▶ **Request**: Copy out exactly the lines from the first line of the material below through the line containing "parent.add_child(l)", and nothing beyond them.

--- begin ---

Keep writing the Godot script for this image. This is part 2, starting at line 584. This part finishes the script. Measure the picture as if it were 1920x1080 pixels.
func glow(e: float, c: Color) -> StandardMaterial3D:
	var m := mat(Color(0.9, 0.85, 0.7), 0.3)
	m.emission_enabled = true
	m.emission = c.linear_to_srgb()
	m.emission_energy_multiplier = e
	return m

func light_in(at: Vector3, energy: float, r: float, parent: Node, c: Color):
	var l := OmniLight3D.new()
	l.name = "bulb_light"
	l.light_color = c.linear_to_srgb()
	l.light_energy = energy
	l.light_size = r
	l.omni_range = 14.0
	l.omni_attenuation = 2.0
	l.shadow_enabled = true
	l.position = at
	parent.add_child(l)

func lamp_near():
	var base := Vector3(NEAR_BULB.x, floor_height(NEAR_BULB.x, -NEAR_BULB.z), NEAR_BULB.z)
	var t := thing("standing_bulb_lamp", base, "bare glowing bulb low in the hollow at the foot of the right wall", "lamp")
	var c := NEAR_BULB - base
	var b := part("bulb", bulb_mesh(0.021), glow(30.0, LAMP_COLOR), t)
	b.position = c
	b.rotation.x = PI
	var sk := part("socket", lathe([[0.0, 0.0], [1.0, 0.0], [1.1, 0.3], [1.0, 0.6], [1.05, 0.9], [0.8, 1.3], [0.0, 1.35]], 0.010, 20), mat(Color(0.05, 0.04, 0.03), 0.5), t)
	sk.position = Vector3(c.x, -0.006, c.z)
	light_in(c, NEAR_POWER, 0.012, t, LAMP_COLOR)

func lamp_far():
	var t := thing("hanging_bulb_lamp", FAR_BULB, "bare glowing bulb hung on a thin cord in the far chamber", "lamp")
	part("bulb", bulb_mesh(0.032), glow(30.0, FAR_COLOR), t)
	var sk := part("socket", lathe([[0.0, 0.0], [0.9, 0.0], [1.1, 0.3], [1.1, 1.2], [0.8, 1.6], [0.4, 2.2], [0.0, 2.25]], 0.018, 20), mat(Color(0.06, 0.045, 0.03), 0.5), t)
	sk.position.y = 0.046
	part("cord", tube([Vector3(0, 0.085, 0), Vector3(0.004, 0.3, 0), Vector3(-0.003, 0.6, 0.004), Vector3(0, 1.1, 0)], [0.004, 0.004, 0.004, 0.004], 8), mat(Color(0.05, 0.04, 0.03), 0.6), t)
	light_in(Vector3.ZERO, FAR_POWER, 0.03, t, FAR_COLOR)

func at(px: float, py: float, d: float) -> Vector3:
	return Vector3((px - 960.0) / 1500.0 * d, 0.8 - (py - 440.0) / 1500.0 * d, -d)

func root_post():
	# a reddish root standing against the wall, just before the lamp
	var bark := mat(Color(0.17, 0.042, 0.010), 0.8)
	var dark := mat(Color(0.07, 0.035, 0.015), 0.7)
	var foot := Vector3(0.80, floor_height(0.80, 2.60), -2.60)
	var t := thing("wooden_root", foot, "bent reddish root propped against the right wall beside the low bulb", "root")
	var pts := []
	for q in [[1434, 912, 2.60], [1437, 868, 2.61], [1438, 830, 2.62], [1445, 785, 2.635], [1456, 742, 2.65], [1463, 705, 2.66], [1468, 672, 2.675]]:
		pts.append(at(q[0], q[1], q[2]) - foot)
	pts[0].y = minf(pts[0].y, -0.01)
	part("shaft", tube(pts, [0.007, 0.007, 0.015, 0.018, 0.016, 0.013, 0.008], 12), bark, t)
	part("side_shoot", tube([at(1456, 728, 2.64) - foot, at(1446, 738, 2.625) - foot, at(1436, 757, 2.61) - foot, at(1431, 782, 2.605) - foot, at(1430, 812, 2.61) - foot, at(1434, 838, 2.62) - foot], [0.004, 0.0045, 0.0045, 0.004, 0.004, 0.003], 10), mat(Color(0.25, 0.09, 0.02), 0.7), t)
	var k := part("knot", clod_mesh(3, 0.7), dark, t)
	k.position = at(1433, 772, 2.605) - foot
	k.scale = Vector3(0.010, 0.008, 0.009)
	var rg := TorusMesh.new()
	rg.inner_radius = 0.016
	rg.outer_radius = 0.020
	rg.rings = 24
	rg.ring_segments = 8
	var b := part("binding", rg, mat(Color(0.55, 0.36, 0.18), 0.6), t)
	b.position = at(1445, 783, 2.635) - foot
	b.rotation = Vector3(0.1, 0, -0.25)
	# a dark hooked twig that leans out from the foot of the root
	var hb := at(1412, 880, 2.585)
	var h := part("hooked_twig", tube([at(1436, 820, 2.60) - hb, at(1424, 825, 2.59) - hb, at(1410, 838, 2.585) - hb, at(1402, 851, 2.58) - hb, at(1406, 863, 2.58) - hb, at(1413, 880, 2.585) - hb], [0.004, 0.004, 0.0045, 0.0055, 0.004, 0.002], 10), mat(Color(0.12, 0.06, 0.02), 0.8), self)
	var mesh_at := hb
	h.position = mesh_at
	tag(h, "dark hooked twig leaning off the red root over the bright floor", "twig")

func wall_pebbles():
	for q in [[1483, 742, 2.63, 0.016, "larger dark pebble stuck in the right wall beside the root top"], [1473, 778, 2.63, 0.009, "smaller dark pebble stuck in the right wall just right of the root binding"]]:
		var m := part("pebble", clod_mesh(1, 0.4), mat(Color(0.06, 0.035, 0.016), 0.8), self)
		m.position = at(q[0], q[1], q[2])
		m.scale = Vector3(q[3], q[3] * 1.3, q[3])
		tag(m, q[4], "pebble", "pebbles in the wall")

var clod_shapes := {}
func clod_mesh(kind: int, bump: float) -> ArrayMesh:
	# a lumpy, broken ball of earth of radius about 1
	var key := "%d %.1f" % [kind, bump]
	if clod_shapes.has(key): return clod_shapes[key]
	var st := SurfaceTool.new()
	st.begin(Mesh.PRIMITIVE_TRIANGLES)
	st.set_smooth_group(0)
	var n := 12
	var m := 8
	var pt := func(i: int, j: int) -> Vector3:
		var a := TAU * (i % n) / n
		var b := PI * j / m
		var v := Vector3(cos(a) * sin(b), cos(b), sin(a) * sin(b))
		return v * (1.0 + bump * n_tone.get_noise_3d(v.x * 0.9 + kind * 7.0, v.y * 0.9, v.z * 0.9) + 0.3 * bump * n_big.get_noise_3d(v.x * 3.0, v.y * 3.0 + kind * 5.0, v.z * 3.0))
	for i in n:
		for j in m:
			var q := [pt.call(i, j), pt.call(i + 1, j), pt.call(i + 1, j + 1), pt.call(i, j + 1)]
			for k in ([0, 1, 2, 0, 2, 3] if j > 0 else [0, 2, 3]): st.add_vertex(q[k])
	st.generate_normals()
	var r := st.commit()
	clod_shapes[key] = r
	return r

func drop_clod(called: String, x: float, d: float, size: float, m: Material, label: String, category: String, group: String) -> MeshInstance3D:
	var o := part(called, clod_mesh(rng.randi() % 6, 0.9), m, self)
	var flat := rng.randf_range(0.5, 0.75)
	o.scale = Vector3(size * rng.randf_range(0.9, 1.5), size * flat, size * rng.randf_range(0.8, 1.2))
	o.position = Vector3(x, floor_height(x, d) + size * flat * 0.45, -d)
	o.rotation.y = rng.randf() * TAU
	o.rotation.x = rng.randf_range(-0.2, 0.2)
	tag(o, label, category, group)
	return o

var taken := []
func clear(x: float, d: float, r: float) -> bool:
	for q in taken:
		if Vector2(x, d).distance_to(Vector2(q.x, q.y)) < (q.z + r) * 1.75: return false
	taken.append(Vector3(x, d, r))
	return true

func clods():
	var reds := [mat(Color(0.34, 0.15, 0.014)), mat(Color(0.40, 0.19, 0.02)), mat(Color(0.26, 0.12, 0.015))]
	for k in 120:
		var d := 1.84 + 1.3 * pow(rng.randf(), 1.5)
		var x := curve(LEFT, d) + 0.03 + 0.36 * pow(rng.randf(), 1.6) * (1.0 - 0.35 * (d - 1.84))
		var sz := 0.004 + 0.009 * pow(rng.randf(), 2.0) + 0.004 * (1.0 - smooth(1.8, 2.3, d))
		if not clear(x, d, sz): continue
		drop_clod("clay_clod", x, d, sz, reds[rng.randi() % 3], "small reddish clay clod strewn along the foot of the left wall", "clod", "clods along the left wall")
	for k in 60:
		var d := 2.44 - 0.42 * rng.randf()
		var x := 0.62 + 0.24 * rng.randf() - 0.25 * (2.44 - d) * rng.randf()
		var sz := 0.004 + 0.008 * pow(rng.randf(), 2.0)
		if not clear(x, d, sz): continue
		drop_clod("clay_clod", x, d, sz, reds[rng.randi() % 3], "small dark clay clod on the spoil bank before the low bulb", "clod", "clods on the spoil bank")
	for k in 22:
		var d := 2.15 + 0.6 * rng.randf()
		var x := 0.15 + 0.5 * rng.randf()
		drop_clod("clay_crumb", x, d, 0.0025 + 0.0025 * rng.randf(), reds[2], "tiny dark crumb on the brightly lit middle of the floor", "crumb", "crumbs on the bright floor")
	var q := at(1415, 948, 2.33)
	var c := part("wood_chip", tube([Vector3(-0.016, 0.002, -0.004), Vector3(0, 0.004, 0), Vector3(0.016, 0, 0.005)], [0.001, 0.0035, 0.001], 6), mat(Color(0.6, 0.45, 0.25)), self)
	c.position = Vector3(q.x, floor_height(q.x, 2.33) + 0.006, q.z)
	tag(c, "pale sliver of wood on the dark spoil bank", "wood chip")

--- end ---

▶ **Final result**:
Keep writing the Godot script for this image. This is part 2, starting at line 584. This part finishes the script. Measure the picture as if it were 1920x1080 pixels.
func glow(e: float, c: Color) -> StandardMaterial3D:
	var m := mat(Color(0.9, 0.85, 0.7), 0.3)
	m.emission_enabled = true
	m.emission = c.linear_to_srgb()
	m.emission_energy_multiplier = e
	return m

func light_in(at: Vector3, energy: float, r: float, parent: Node, c: Color):
	var l := OmniLight3D.new()
	l.name = "bulb_light"
	l.light_color = c.linear_to_srgb()
	l.light_energy = energy
	l.light_size = r
	l.omni_range = 14.0
	l.omni_attenuation = 2.0
	l.shadow_enabled = true
	l.position = at
	parent.add_child(l)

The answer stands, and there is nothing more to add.